IN THE FOOTSTEPS OF THE PIONEERS
In the Chaco, the memory of the pioneers who travelled across these territories in the 19th and 20th centuries and came into contact with the indigenous peoples is still alive. Thanks to them, cultural goods from that period are still conserved in European museums today.
Guido Boggiani collected artefacts from ethnic groups living along the Paraguay River,
which are now housed in Rome’s Museo Preistorico Etnografico Luigi Pigorini.
Doroteo Giannecchini brought back to Italy a collection of objects from populations of the
Pilcomayo River. They were presented at the 1898 Turin Exhibition and are now on display at the
Museum of Anthropology and Ethnology of the museum system of the University of Florence.

Guido Boggiani
Guido Boggiani (Omegna - Novara, September 1861 - Chaco, Paraguay, 1901) was an Italian painter, draftsman, photographer and ethnologist, In 1887, he ventured into the largely unknown lands of Paraguay to document the life of the local natives.

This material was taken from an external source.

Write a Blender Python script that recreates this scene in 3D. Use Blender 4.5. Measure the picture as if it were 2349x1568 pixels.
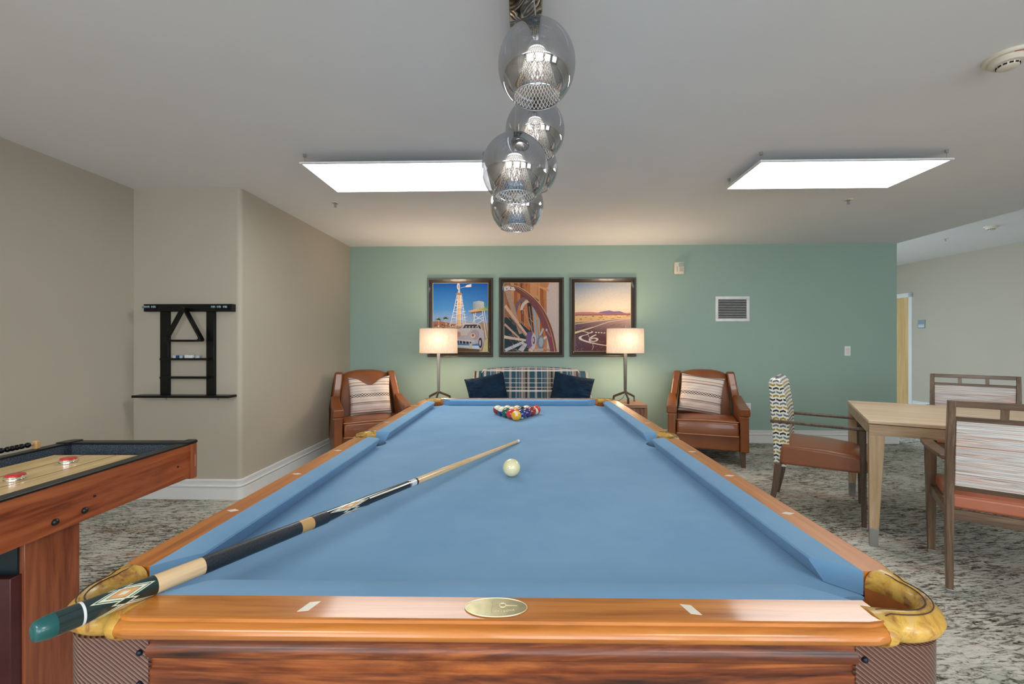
import bpy, bmesh, math, random
from mathutils import Vector, Matrix, Euler
random.seed(7)
for o in list(bpy.data.objects): bpy.data.objects.remove(o)
S = bpy.context.scene
COL = S.collection
R = math.radians
PI = math.pi
# ------------------------------------------------------------------ camera, exposure, world, lights
FPX = 985.0; CX = 1190.0; CY = 787.5; HC = 1.22
PSI = R(1.512); PHI = R(0.756)
cam_d = bpy.data.cameras.new('camera'); cam = bpy.data.objects.new('camera', cam_d); COL.objects.link(cam)
cam.location = (0, 0, HC); cam.rotation_euler = (R(90), 0, PSI)
cam_d.sensor_width = 36; cam_d.lens = FPX/2349*36
cam_d.shift_x = (1174.5-CX)/2349; cam_d.shift_y = (CY-784)/2349
cam_d.clip_start = 0.02; cam_d.clip_end = 60
S.camera = cam
S.view_settings.view_transform = 'Standard'; S.view_settings.look = 'None'
S.view_settings.gamma = 1; S.view_settings.use_curve_mapping = False
S.view_settings.exposure = 0.0
w = bpy.data.worlds.new('sky'); S.world = w; w.use_nodes = True
w.node_tree.nodes['Background'].inputs[0].default_value = (0.75, 0.87, 1, 1)
w.node_tree.nodes['Background'].inputs[1].default_value = 3.0

def area(name, loc, rot, sx, sy, power, col=(1, 1, 1), spread=180):
    l = bpy.data.lights.new(name, 'AREA'); l.shape = 'RECTANGLE'; l.size = sx; l.size_y = sy
    l.energy = power; l.color = col; l.spread = R(spread)
    o = bpy.data.objects.new(name, l); COL.objects.link(o); o.location = loc; o.rotation_euler = rot
    return o
WIN_P = 34
# daylight through the three windows in the wall behind the camera
for wx in (-1.7, 0.6, 2.9):
    area('window_daylight', (wx, -3.40, 1.45), (R(90), 0, 0), 1.7, 1.5, WIN_P, (0.93, 0.965, 1.0))
# daylight from the hall side (windows beyond the right edge)
area('hall_daylight', (6.0, -3.2, 1.6), (R(90), 0, 0), 2.6, 1.8, 26, (1.0, 0.97, 0.93))
# unseen overhead fill lamps, added behind the camera to brighten the room
for px_ in (-1.6, 1.4):
    area('rear_fill_light', (px_, -1.5, 2.36), (0, 0, 0), 1.2, .6, 42, (1, 0.99, 0.97))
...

Boggiani was committed to documenting native cultures through science and art. He explored the inaccessible Chaco region on several occasions and studied the ethnography of indigenous peoples in-depth, including the Chamacocos, Kadiweu, Guaná, Qom, Lenguas, Angaités, and Sanapanas.
Thanks to conferences and publications in specialised magazines in Asunción, Buenos Aires and Rome, Boggiani spread valuable research findings. He published articles in defence of the Guaraní language and put together an important collection of objects and photographs of the populations he had studied. He died in Chaco, during one of his explorations. His death generated great emotion among Paraguay’s intelligentsia.
To learn more about his life and works, download the notes on Guido Boggiani written by Gherardo La Francesca

Doroteo Giannecchini
Doroteo Giannecchini (Pascoso di Pescaglia, Lucca, 1837 - Tolomosa Grande, Bolivia, 1900), was a Franciscan missionary who dedicated his life to studying and exploring the indigenous cultures of the Chaco.
After meeting Father José Matraya Ricci, who had been living in Peru and Bolivia for many years, Giannecchini decided to travel to Latin America as a missionary. On 21st June 1859, he sailed from Genoa and on 28th August he arrived at the port of Montevideo. From there, he travelled by land toward Tarija, Bolivia, where he arrived on the night of January 4th, 1860. The convent of Tarija was a Propaganda Fide college, which included in its missionary circumscription the Reduciones of the Guaranì of Chaco.
The prefect Father Giuseppe Giannelli sent Giannecchini to the recently-founded Reduciones of Chiriguanos, Noctenes and Tobas of San Francisco Solano, which was located on the banks of the Pilcomayo River (a tributary of the Paraguay River). He immediately dedicated himself to studying indigenous languages, mastering Chiriguanos in a very short time. From there, he moved on to the Reduciones Tarairí, which was still being founded at the time, and then to the Reduciones of Caiza.
As a converter, Giannecchini presided over the Reduciones , which were made more problematic by the pressure of the landowners . In 1892, he returned to the convent of St. Francis of Tarija, where he wrote a Chiriguano-Spanish dictionary. In 1895 he travelled back to Italy to recruit missionaries. In November 1898, he returned to Bolivia, where he resumed his missionary activity and the writing of his dictionary. He died in Tolomosa Grande on 9th April 1900.